→ **Data excerpt**:

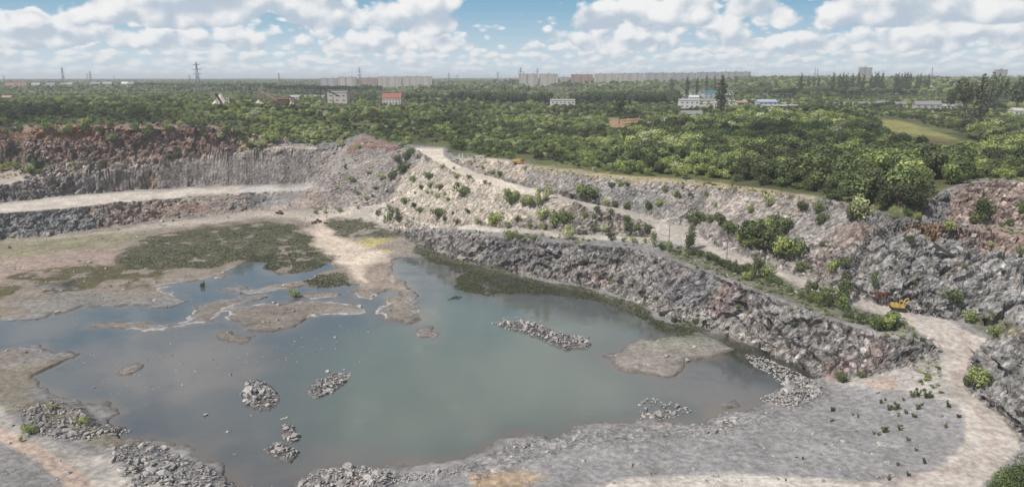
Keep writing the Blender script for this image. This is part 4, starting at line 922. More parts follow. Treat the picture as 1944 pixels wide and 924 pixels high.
# ------------------------------------------------------------------ built things
class MB:
    def __init__(s): s.bm = bmesh.new()
    def box(s, c, d, rot=None, bev=0.0):
        r = bmesh.ops.create_cube(s.bm, size=1); vs = r['verts']
        bmesh.ops.scale(s.bm, vec=d, verts=vs)
        if bev:
            es = list({e for v in vs for e in v.link_edges}); q = bmesh.ops.bevel(s.bm, geom=es, offset=bev, segments=2, affect='EDGES'); vs = list({v for f in q['faces'] for v in f.verts} | {v for v in vs if v.is_valid})
        M = Matrix.Translation(c) @ (rot.to_4x4() if rot else Matrix.Identity(4)); bmesh.ops.transform(s.bm, matrix=M, verts=vs); return s
    def bar(s, a, b, r, n=6, r2=None):
        a, b = Vector(a), Vector(b); d = b - a
        q = bmesh.ops.create_cone(s.bm, cap_ends=True, segments=n, radius1=r, radius2=r if r2 is None else r2, depth=d.length)
        M = Matrix.Translation((a + b) / 2) @ d.to_track_quat('Z', 'Y').to_matrix().to_4x4(); bmesh.ops.transform(s.bm, matrix=M, verts=q['verts']); return s
    def prism(s, prof, y0, y1):           # outline in x,z pulled along y
        a = [s.bm.verts.new((x, y0, z)) for x, z in prof]; b = [s.bm.verts.new((x, y1, z)) for x, z in prof]; n = len(prof)
        s.bm.faces.new(a[::-1]); s.bm.faces.new(b)
        for i in range(n): s.bm.faces.new((a[i], a[(i + 1) % n], b[(i + 1) % n], b[i]))
        bmesh.ops.recalc_face_normals(s.bm, faces=s.bm.faces); return s
    def build(s, name, mat, parent=None):
        me = bpy.data.meshes.new(name); bmesh.ops.recalc_face_normals(s.bm, faces=s.bm.faces); s.bm.to_mesh(me); s.bm.free(); me.materials.append(mat); return link(name, me, parent)
rx = lambda a: Matrix.Rotation(a, 3, 'X'); ry = lambda a: Matrix.Rotation(a, 3, 'Y'); rz = lambda a: Matrix.Rotation(a, 3, 'Z')
M = {k: simple_mat(k, *v) for k, v in {
    'yellow_paint': ((.42, .28, .065), .7, 0, .25), 'dark_steel': ((.035, .032, .03), .6, .3), 'rusty_steel': ((.13, .055, .035), .85), 'red_paint': ((.20, .05, .035), .6), 'dark_glass': ((.02, .025, .03), .15),
    'weathered_wood': ((.09, .075, .06), .9), 'white_paint': ((.52, .51, .49), .7, 0, .06), 'panel_concrete': ((.46, .42, .375), .85, 0, .08, .05), 'grey_concrete': ((.33, .325, .32), .85, 0, .12, .1), 'pale_plaster': ((.46, .42, .36), .85, 0, .08, .1),
    'red_tiles': ((.27, .095, .075), .8, 0, .12), 'teal_metal': ((.04, .25, .26), .5, 0, .1), 'slate_roof': ((.20, .20, .21), .8, 0, .15), 'grey_roof': ((.30, .295, .29), .8, 0, .12), 'blue_metal': ((.32, .36, .42), .6, 0, .1), 'pink_brick': ((.34, .20, .16), .9), 'sand_pile': ((.50, .44, .36), .95), 'galvanised': ((.23, .235, .24), .5, .4), 'brown_timber': ((.055, .045, .038), .85), 'orange_paint': ((.45, .16, .04), .6), 'window_dark': ((.07, .08, .09), .3)}.items()}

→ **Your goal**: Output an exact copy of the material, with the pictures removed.

→ **Answer**:
Keep writing the Blender script for this image. This is part 4, starting at line 922. More parts follow. Treat the picture as 1944 pixels wide and 924 pixels high.
# ------------------------------------------------------------------ built things
class MB:
    def __init__(s): s.bm = bmesh.new()
    def box(s, c, d, rot=None, bev=0.0):
        r = bmesh.ops.create_cube(s.bm, size=1); vs = r['verts']
        bmesh.ops.scale(s.bm, vec=d, verts=vs)
        if bev:
            es = list({e for v in vs for e in v.link_edges}); q = bmesh.ops.bevel(s.bm, geom=es, offset=bev, segments=2, affect='EDGES'); vs = list({v for f in q['faces'] for v in f.verts} | {v for v in vs if v.is_valid})
        M = Matrix.Translation(c) @ (rot.to_4x4() if rot else Matrix.Identity(4)); bmesh.ops.transform(s.bm, matrix=M, verts=vs); return s
    def bar(s, a, b, r, n=6, r2=None):
        a, b = Vector(a), Vector(b); d = b - a
        q = bmesh.ops.create_cone(s.bm, cap_ends=True, segments=n, radius1=r, radius2=r if r2 is None else r2, depth=d.length)
        M = Matrix.Translation((a + b) / 2) @ d.to_track_quat('Z', 'Y').to_matrix().to_4x4(); bmesh.ops.transform(s.bm, matrix=M, verts=q['verts']); return s
    def prism(s, prof, y0, y1):           # outline in x,z pulled along y
        a = [s.bm.verts.new((x, y0, z)) for x, z in prof]; b = [s.bm.verts.new((x, y1, z)) for x, z in prof]; n = len(prof)
        s.bm.faces.new(a[::-1]); s.bm.faces.new(b)
        for i in range(n): s.bm.faces.new((a[i], a[(i + 1) % n], b[(i + 1) % n], b[i]))
        bmesh.ops.recalc_face_normals(s.bm, faces=s.bm.faces); return s
    def build(s, name, mat, parent=None):
        me = bpy.data.meshes.new(name); bmesh.ops.recalc_face_normals(s.bm, faces=s.bm.faces); s.bm.to_mesh(me); s.bm.free(); me.materials.append(mat); return link(name, me, parent)
rx = lambda a: Matrix.Rotation(a, 3, 'X'); ry = lambda a: Matrix.Rotation(a, 3, 'Y'); rz = lambda a: Matrix.Rotation(a, 3, 'Z')
M = {k: simple_mat(k, *v) for k, v in {
    'yellow_paint': ((.42, .28, .065), .7, 0, .25), 'dark_steel': ((.035, .032, .03), .6, .3), 'rusty_steel': ((.13, .055, .035), .85), 'red_paint': ((.20, .05, .035), .6), 'dark_glass': ((.02, .025, .03), .15),
    'weathered_wood': ((.09, .075, .06), .9), 'white_paint': ((.52, .51, .49), .7, 0, .06), 'panel_concrete': ((.46, .42, .375), .85, 0, .08, .05), 'grey_concrete': ((.33, .325, .32), .85, 0, .12, .1), 'pale_plaster': ((.46, .42, .36), .85, 0, .08, .1),
    'red_tiles': ((.27, .095, .075), .8, 0, .12), 'teal_metal': ((.04, .25, .26), .5, 0, .1), 'slate_roof': ((.20, .20, .21), .8, 0, .15), 'grey_roof': ((.30, .295, .29), .8, 0, .12), 'blue_metal': ((.32, .36, .42), .6, 0, .1), 'pink_brick': ((.34, .20, .16), .9), 'sand_pile': ((.50, .44, .36), .95), 'galvanised': ((.23, .235, .24), .5, .4), 'brown_timber': ((.055, .045, .038), .85), 'orange_paint': ((.45, .16, .04), .6), 'window_dark': ((.07, .08, .09), .3)}.items()}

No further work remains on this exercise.